Kinematics (Chapters 1 and 3) describes motion in purely geometric terms. For particles, the key tool is differentiation and integration of the position vector, with the choice of coordinate system (rectangular, normal-tangential, or polar) dictated by the geometry of the problem. For rigid bodies, the constraint that the distance between any two points is fixed leads to the relative velocity equation \(\mathbf{v}_B = \mathbf{v}_A + \boldsymbol{\omega}\times\mathbf{r}_{B/A}\) and its acceleration counterpart, plus the powerful concept of the instantaneous center.

Kinetics (Chapters 2 and 4) introduces forces and moments. Three complementary approaches are available:

Method	Best used when
Newton’s 2nd Law (\(\mathbf{F} = m\mathbf{a}\), \(M = I\alpha\))	Forces known as functions of position or time; need acceleration or internal forces
Work-Energy (\(T_1 + U = T_2\))	Forces known as functions of position; need speed/position relationship; no need for time
Impulse-Momentum (\(m\mathbf{v}_1 + \int \mathbf{F}\,dt = m\mathbf{v}_2\))	Forces known as functions of time, or impulsive forces; need velocity change over a time interval

The rigid-body versions of work-energy and impulse-momentum are direct extensions of the particle equations, with the kinetic energy gaining a rotational term \(\tfrac{1}{2}I_G\omega^2\) and the angular impulse-momentum equation adding the rotational degree of freedom.

A common pitfall in planar rigid-body problems is taking moments about a point that is neither the center of mass nor a fixed pivot.
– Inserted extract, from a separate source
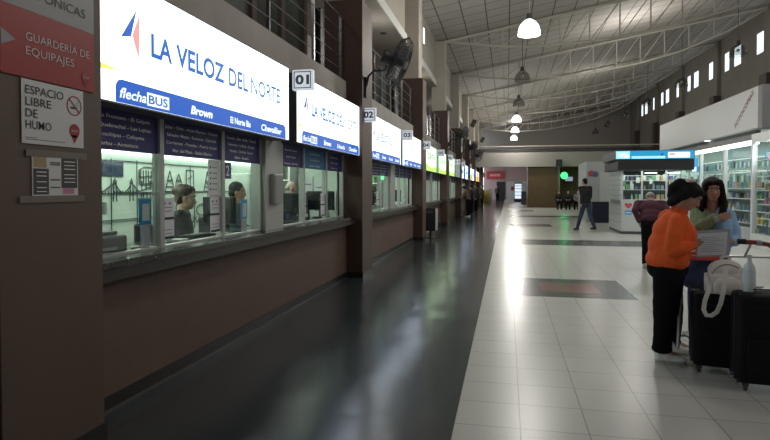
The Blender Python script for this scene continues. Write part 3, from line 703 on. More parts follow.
# ------------------------------------------------------------------ lightbox signs
SX = -2.40
def lightbox(y0, y1, label, kind, group='lit signs over the ticket windows'):
    t = thing('lightbox_sign', label, 'sign', (SX - .1, y0, 2.03), group)
    z0, z1 = 2.03, 2.85
    MB().box(SX - .20, SX - .006, y0, y1, z0, z1).build('case', 'dark_grey', t)
    face = {'veloz': 'sign_lit', 'green': 'sign_lit_green', 'dim': 'sign_lit_dim', 'blue': 'sign_lit', 'mix': 'sign_lit'}[kind]
    MB().box(SX - .006, SX, y0 + .012, y1 - .012, z0 + .012, z1 - .012).build('face', face, t)
    W = y1 - y0; u = lambda f: y0 + W * f
    if kind == 'veloz':
        MB().poly([(SX + .001, u(.124), 2.672), (SX + .001, u(.073), 2.46), (SX + .001, u(.105), 2.487)], .002).build('blue_arrow', 'lit_blue', t)
        MB().poly([(SX + .001, u(.135), 2.655), (SX + .001, u(.110), 2.50), (SX + .001, u(.131), 2.355)], .002).build('red_arrow', 'lit_red', t)
        MB().poly([(SX + .001, y0 + .012, 2.262), (SX + .001, y0 + .012, 2.222), (SX + .001, u(.07), 2.243)], .002).build('yellow_streak', 'lit_yellow', t)
        MB().poly([(SX + .001, u(.93), 2.668), (SX + .001, u(.99), 2.650), (SX + .001, u(.99), 2.660)], .002).build('teal_streak', 'lit_teal_text', t)
        k = W / 3.04
        for w_, a_, b_, m_, bo_ in (('LA', .174, .256, 'lit_blue_text', .028), ('VELOZ', .272, .511, 'lit_blue_text', .028), ('DEL', .538, .661, 'lit_blue_text', .020), ('NORTE', .682, .914, 'lit_teal_text', .008)):
            text(w_, (SX + .002, u(a_), 2.408), YR, ZU, .155, m_, t, w=W * (b_ - a_), bold=bo_)
        pts = [(SX + .001, u(.055), z0 + .012)]
        pts += [(SX + .001, u(.965), z0 + .012), (SX + .001, u(.965), 2.13)]
        for i in range(6):
            an = PI / 2 * i / 5; pts.append((SX + .001, u(.965) - .06 + .06 * math.cos(an), 2.13 + .06 * math.sin(an)))
        for i in range(6):
            an = PI / 2 + PI / 2 * i / 5; pts.append((SX + .001, u(.055) + .06 + .06 * math.cos(an), 2.13 + .06 * math.sin(an)))
        band = MB().poly(pts, .002).build('blue_band', 'lit_blue', t)
        text('flecha', (SX + .0035, u(.066), 2.075), YR, ZU, .065, 'lit_white_text', band, w=.27 * k, bold=.02, shear=.25)
        MB().box(SX + .0032, SX + .004, u(.158), u(.242), 2.062, 2.152).build('bus_box', 'lit_white_text', band)
        text('BUS', (SX + .0042, u(.163), 2.078), YR, ZU, .058, 'lit_blue', band, w=.22 * k, bold=.02)
        text('Brown', (SX + .0035, u(.335), 2.078), YR, ZU, .062, 'lit_white_text', band, w=.33 * k, bold=.04, shear=.2)
        text('El Norte Bis', (SX + .0035, u(.545), 2.078), YR, ZU, .055, 'lit_white_text', band, w=.40 * k, bold=.03)
        text('Chevallier', (SX + .0035, u(.755), 2.078), YR, ZU, .062, 'lit_white_text', band, w=.52 * k, bold=.03, shear=.2)
    elif kind == 'green':
        MB().box(SX + .0005, SX + .002, y0 + .012, u(.10), z0 + .012, z1 - .012).build('green_edge', 'lit_green', t)
        MB().box(SX + .0005, SX + .002, u(.94), y1 - .012, z0 + .012, z1 - .012).build('green_edge', 'lit_green', t)
        MB().poly([(SX + .001, u(.10), z0 + .012), (SX + .001, u(.94), z0 + .012), (SX + .001, u(.94), 2.22), (SX + .001, u(.5), 2.15), (SX + .001, u(.10), 2.26)], .001).build('lime_wave', 'lit_lime', t)
        text('CATA', (SX + .002, u(.2), 2.42), YR, ZU, .17, 'lit_green', t, w=W * .62, bold=.02)
    elif kind == 'blue':
        MB().box(SX + .0005, SX + .002, u(.55), y1 - .012, z0 + .012, z1 - .012).build('blue_half', 'lit_blue', t)
        MB().box(SX + .0005, SX + .002, u(.1), u(.45), 2.3, 2.5).build('cyan_mark', 'lit_cyan', t)
    elif kind == 'mix':
        MB().box(SX + .0005, SX + .002, y0 + .012, u(.35), z0 + .012, z1 - .012).build('green_panel', 'lit_green', t)
        MB().box(SX + .0005, SX + .002, u(.6), y1 - .012, z0 + .012, z1 - .012).build('orange_panel', 'lit_orange', t)
        MB().box(SX + .0005, SX + .002, u(.35), u(.6), z0 + .012, 2.4).build('yellow_panel', 'lit_yellow', t)
    return t
KINDS = [('veloz', 'veloz'), ('veloz', 'veloz'), ('green', 'green'), ('green', 'dim'), ('blue', 'blue'), ('mix', 'blue'), ('mix', 'mix')]
LB = [('big white lit sign reading LA VELOZ DEL NORTE, nearest and largest', 'white lit LA VELOZ DEL NORTE sign right of the 01 plate'),
      ('white lit LA VELOZ DEL NORTE sign between the 02 and 03 plates', 'white lit LA VELOZ DEL NORTE sign between the 03 and 04 plates'),
      ('green and white lit sign right of the 04 plate', 'green and white lit sign right of the 05 plate'),
      ('green and white lit sign right of the 06 plate', 'unlit pale sign box right of the 11 plate'),
      ('white and blue lit sign, first one beyond the unlit box', 'white and blue lit sign, second one beyond the unlit box'),
      ('green, yellow and orange lit sign far down the hall', 'white and blue lit sign beyond the first multicoloured one'),
      ('green, yellow and orange lit sign, last but one in the row', 'green, yellow and orange lit sign, last in the row')]
NUM = [('01', 0), ('02', 0), ('03', 1), ('04', 1), ('05', 2), ('06', 2), ('11', 3), ('12', 3)]
for k in range(BAYS):
    a = Y0 + P * k + CW
    e1 = 3.11
    sgn = [(a + .03 if k == 0 else a + .06, a + e1), (a + 3.36, a + 6.29)]
    for j in range(2): lightbox(sgn[j][0], sgn[j][1], LB[k][j], KINDS[k][j])
for i, (s, k) in enumerate(NUM):
    a = Y0 + P * k + CW
    y = a + (3.235 if i % 2 == 0 else 6.40)
    x0, z0 = -2.40, 2.61
    t = thing('number_sign', 'square white sign reading %s sticking out from the row of lit signs' % s, 'sign', (x0, y, z0), 'numbered plates over the counters')
    MB().box(x0, x0 + .25, y - .035, y + .035, z0, z0 + .235).build('box', 'number_lit', t, bevel=.015)
    MB().box(x0 - .12, x0, y - .015, y + .015, z0 + .08, z0 + .15).build('bracket', 'dark_grey', t)
    f = MB(); X0, X1, Z0_, Z1_, yy, q = x0 + .022, x0 + .228, z0 + .022, z0 + .213, y - .0365, .010
    f.box(X0, X1, yy, yy + .002, Z0_, Z0_ + q).box(X0, X1, yy, yy + .002, Z1_ - q, Z1_).box(X0, X0 + q, yy, yy + .002, Z0_ + q, Z1_ - q).box(X1 - q, X1, yy, yy + .002, Z0_ + q, Z1_ - q)
    f.build('border_line', 'ink', t)
    text(s, (x0 + .125, y - .036, z0 + .07), XR, ZU, .10, 'ink', t, w=.165, align='C', bold=.04)

# ------------------------------------------------------------------ posters on the near column
PX = CX0 + .003
g = thing('direction_sign', 'grey upper sign on the nearest column ending in the word TELEFÓNICAS', 'sign', (PX, 2.6, 2.38))
MB().box(PX, PX + .006, 2.26, 2.885, 2.385, 2.70).build('board', 'sign_grey', g)
text('TELEFÓNICAS', (PX + .007, 2.815, 2.455), YR, ZU, .048, 'ink', g, w=.50, align='R', bold=-.005)
text('CABINAS', (PX + .007, 2.815, 2.56), YR, ZU, .048, 'ink', g, w=.30, align='R', bold=-.005)
g = thing('direction_sign', 'red sign reading GUARDERÍA DE EQUIPAJES on the nearest column', 'sign', (PX, 2.6, 2.04))
MB().box(PX, PX + .006, 2.26, 2.885, 2.05, 2.384).build('board', 'sign_red', g)
MB().poly([(PX + .0065, 2.262, 2.26), (PX + .0065, 2.262, 2.18), (PX + .0065, 2.345, 2.222)], .001).build('white_arrow', 'sign_grey', g)
text('GUARDERÍA DE', (PX + .007, 2.405, 2.235), YR, ZU, .042, 'sign_white', g, w=.44, bold=-.008)
text('EQUIPAJES', (PX + .007, 2.405, 2.165), YR, ZU, .042, 'sign_white', g, w=.32, bold=-.008)
MB().cyl((PX + .006, 2.815, 2.125), .033, 0, .002, 20, ax=(1, 0, 0)).add([(PX + .008, 2.79, 2.105), (PX + .008, 2.815, 2.065), (PX + .008, 2.84, 2.105)], [(0, 1, 2)]).build('round_badge', 'red_dark', g)
text('SALTA', (PX + .0085, 2.815, 2.118), YR, ZU, .012, 'sign_white', g, w=.045, align='C')
g = thing('no_smoking_poster', 'white poster reading ESPACIO LIBRE DE HUMO with a no smoking symbol', 'poster', (PX, 2.6, 1.72))
MB().box(PX, PX + .003, 2.378, 2.797, 1.723, 2.043).build('sheet', 'sign_white', g)
for i, (s, ww) in enumerate((('ESPACIO', .25), ('LIBRE', .165), ('DE', .075), ('HUMO', .165))):
    text(s, (PX + .0035, 2.40, 1.972 - i * .058), YR, ZU, .042, 'ink', g, w=ww, bold=.006)
ring = MB()
for i in range(24):
    t0, t1 = 2 * PI * i / 24, 2 * PI * (i + 1) / 24
    ring.add([(PX + .0045, 2.728 + r * math.cos(t), 1.952 + r * math.sin(t)) for t in (t0, t1) for r in (.048, .055)], [(0, 1, 3, 2)])
ring.add([(PX + .005, 2.688, 1.984), (PX + .005, 2.694, 1.990), (PX + .005, 2.768, 1.920), (PX + .005, 2.762, 1.914)], [(0, 1, 2, 3)])
ring.build('prohibition_ring', 'sign_red', g)
MB().box(PX + .0035, PX + .0045, 2.700, 2.750, 1.935, 1.946).build('cigarette', 'ink', g)
MB().tube([(PX + .004, 2.752, 1.95), (PX + .004, 2.748, 1.965), (PX + .004, 2.756, 1.98)], .0015, 5).build('smoke', 'ink_grey', g)
MB().cyl((PX + .003, 2.728, 1.815), .038, 0, .0015, 20, ax=(1, 0, 0)).add([(PX + .0045, 2.70, 1.79), (PX + .0045, 2.728, 1.745), (PX + .0045, 2.756, 1.79)], [(0, 1, 2)]).build('round_badge', 'sign_red', g)
text('SALTA', (PX + .005, 2.728, 1.808), YR, ZU, .014, 'sign_white', g, w=.05, align='C')
for z in (1.752, 1.743): MB().box(PX + .003, PX + .004, 2.40, 2.66 if z < 1.75 else 2.47, z, z + .004).build('small_print', 'ink_grey', g)
g = thing('menu_flyer', 'taped black and white menu flyer below the no smoking poster', 'flyer', (PX, 2.6, 1.46))
MB().box(PX, PX + .002, 2.438, 2.752, 1.46, 1.668).build('sheet', 'sign_white', g)
MB().box(PX + .002, PX + .003, 2.445, 2.545, 1.466, 1.60).build('left_black_panel', 'dark_grey', g); MB().box(PX + .002, PX + .003, 2.632, 2.745, 1.50, 1.66).build('right_black_panel', 'dark_grey', g)
MB().box(PX + .003, PX + .0035, 2.448, 2.53, 1.605, 1.66).build('food_photo', 'goods_tan', g); MB().box(PX + .003, PX + .0035, 2.64, 2.72, 1.468, 1.498).build('food_photo', 'pink', g)
for z in (1.63, 1.62, 1.54, 1.50): MB().box(PX + .003, PX + .0035, 2.555, 2.622, z, z + .006).build('heading', 'ink', g)
for z in (1.64, 1.62, 1.60, 1.57, 1.55, 1.53): MB().box(PX + .003, PX + .0036, 2.65, 2.73, z, z + .004).build('print_line', 'film_text', g)
for z in (1.58, 1.56, 1.53, 1.50, 1.48): MB().box(PX + .003, PX + .0036, 2.465, 2.53, z, z + .004).build('print_line', 'film_text', g)
for z, a0, a1 in ((1.66, 2.40, 2.82), (1.425, 2.36, 2.80)):
    MB().box(PX + .0036, PX + .0042, a0, a1, z, z + .035).build('tape_strip', 'tape', g)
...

The equation \(\sum M_P = I_P \alpha\) is generally incorrect unless \(P\) is the center of mass or a fixed (instantaneously stationary) point. When taking moments about any other point \(P\), the full equation must include the moment of \(m\mathbf{a}_G\) about \(P\): \[ \sum M_P = I_G\alpha + \mathbf{r}_{G/P} \times m\mathbf{a}_G \]

Forgetting this correction is one of the most frequent sources of error in rigid-body kinetics.

The progression from particles to rigid bodies reflects a fundamental principle in mechanics: each idealization introduces additional degrees of freedom. A particle has three translational degrees of freedom. A rigid body in planar motion has three (two translational, one rotational). The kinematic equations grow accordingly, and the kinetics equations grow in parallel. This modularity — where more complex models extend rather than replace simpler ones — is the hallmark of classical mechanics as formulated by Newton, Euler, and Lagrange.